People to avoid

The common streak that runs through former schoolmates and former workmates is this: Both categories of people always nurse this terrible notion that your destinies are one and the same. I hate bumping into former workmates and such simply because this lot hardly ever grows –forever stuck in the first gear:

Saturday, June 24, 2017

The common streak that runs through former schoolmates and former workmates is this;

Both categories of people always nurse this terrible notion that your destinies are one and the same. I hate bumping into former workmates and such simply because this lot hardly ever grows –forever stuck in the first gear:

When you meet an old workmate at the street corner, they immediately run of their mouth with redundancies: "So where are you these days?” "How are things moving?” "Where is so-and-so-and-so?” If this former workmate is still at the same job, they will now take it upon themselves to bring you up to speed on the latest bland gossip there.

Usually they will tell you that while things were bad during your time there, they are only getting worse.

Choosing to ignore the reason you quit that job in the first place, they will remind you of how sourly you are missed by former colleagues, even those with who you never really saw eye to eye. They will then proceed to nudge you to trace your tracks back to the warm, welcoming hands of your former boss and workmates.

But former schoolmates seem to suckle from the same breast as former workmates. Long lost former OBs/OGs have only one thing in mind when they bump into you; to know if/and where you work.

When an OB or OG asks where you work presently, usually they are doing it for their self first and foremost; they want ammunition to talk about you when they bump into the next former schoolmate. This also serves the added advantage of allowing them to gauge their own career and work progress vis-à-vis yours.
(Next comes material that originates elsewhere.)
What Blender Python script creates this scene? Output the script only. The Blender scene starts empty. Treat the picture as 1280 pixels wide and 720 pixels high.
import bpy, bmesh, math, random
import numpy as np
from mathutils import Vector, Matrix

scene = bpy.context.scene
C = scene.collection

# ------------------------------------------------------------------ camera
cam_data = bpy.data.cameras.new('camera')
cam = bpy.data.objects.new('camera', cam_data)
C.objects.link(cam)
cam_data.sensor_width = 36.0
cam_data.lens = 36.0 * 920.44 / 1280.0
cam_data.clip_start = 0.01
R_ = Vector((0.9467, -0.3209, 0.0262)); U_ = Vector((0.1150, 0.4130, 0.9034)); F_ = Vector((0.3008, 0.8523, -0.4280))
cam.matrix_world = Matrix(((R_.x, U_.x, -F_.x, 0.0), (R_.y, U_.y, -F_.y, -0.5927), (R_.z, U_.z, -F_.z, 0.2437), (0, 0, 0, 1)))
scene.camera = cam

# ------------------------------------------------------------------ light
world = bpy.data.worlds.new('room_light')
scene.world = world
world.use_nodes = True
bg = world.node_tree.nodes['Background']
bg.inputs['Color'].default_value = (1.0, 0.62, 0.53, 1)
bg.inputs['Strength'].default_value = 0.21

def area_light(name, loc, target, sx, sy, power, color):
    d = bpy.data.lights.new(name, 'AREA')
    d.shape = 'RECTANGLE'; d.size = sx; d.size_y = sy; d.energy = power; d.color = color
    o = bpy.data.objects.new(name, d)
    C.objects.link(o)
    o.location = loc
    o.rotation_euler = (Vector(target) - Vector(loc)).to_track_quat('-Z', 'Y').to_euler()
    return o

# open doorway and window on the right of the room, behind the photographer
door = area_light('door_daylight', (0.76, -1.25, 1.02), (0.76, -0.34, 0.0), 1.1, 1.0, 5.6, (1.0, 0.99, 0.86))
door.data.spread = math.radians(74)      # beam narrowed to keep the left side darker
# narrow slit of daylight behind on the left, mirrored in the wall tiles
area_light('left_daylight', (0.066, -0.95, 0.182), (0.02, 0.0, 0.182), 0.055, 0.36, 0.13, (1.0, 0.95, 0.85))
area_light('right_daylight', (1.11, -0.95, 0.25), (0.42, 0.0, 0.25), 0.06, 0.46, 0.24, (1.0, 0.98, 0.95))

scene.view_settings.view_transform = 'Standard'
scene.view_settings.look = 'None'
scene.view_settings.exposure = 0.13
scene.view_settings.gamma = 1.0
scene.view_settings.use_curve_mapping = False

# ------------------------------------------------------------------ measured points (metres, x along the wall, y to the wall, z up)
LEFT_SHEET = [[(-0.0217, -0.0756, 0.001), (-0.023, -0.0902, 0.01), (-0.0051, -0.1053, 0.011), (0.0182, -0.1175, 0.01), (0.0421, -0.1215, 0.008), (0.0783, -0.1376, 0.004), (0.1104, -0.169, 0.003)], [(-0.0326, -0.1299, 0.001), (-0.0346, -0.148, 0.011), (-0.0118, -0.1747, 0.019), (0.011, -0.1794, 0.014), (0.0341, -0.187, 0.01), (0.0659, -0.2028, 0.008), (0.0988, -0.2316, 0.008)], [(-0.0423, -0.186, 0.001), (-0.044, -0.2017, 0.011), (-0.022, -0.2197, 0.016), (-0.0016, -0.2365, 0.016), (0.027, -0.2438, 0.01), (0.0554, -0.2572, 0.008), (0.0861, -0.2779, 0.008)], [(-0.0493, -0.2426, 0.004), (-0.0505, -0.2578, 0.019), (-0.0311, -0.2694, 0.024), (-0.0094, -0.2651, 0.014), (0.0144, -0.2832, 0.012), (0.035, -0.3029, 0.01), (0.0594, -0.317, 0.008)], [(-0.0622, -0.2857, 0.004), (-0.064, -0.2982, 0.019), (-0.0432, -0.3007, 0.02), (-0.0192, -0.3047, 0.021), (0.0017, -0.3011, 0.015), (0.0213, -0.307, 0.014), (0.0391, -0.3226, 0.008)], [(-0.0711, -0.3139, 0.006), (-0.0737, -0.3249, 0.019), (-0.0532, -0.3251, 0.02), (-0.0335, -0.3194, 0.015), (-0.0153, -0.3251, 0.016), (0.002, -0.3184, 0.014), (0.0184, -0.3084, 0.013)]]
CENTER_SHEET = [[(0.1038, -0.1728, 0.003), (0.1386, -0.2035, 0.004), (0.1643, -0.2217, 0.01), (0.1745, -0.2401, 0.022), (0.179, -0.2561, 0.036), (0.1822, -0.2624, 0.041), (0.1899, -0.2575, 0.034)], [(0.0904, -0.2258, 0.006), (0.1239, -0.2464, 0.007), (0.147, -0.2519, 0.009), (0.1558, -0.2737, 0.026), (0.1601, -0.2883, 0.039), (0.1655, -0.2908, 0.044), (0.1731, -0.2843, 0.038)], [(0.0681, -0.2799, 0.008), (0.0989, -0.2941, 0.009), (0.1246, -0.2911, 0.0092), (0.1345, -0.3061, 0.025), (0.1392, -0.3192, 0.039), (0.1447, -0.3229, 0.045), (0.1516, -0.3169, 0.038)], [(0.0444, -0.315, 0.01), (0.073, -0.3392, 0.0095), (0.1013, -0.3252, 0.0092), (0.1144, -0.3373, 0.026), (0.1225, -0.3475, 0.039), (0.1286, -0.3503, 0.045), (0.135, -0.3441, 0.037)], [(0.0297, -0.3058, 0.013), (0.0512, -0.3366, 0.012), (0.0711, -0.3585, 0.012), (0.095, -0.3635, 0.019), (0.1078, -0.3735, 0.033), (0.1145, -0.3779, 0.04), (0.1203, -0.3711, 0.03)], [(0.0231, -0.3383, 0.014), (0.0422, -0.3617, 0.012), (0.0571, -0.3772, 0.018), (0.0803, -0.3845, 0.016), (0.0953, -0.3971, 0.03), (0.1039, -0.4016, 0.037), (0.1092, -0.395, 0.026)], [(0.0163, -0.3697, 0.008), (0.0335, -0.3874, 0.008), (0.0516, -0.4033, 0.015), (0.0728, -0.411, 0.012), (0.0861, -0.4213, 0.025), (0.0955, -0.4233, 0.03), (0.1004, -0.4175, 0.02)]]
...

So don’t go on to tell that OB of yours the bitter truth of how you’re grassing and visiting office after office with brown, CV-stuffed envelopes. If you don’t have a job, tell a lie to the contrary.

Tell them you have a job which comes with perks such as a chauffeur and frequent vacation allowances. And while at it, be ready for your OB’s plea to bail them out since you attended the same school and wolfed down on the same weevil-infested beans.

Former bosses are another lot to tread carefully before meeting simply because what do you say to your former employer when you bump into them at a nightclub during that bucket promotion?

Lastly, always do your utmost best to avoid running into people who are broke and at the same time mad at people who are grinding.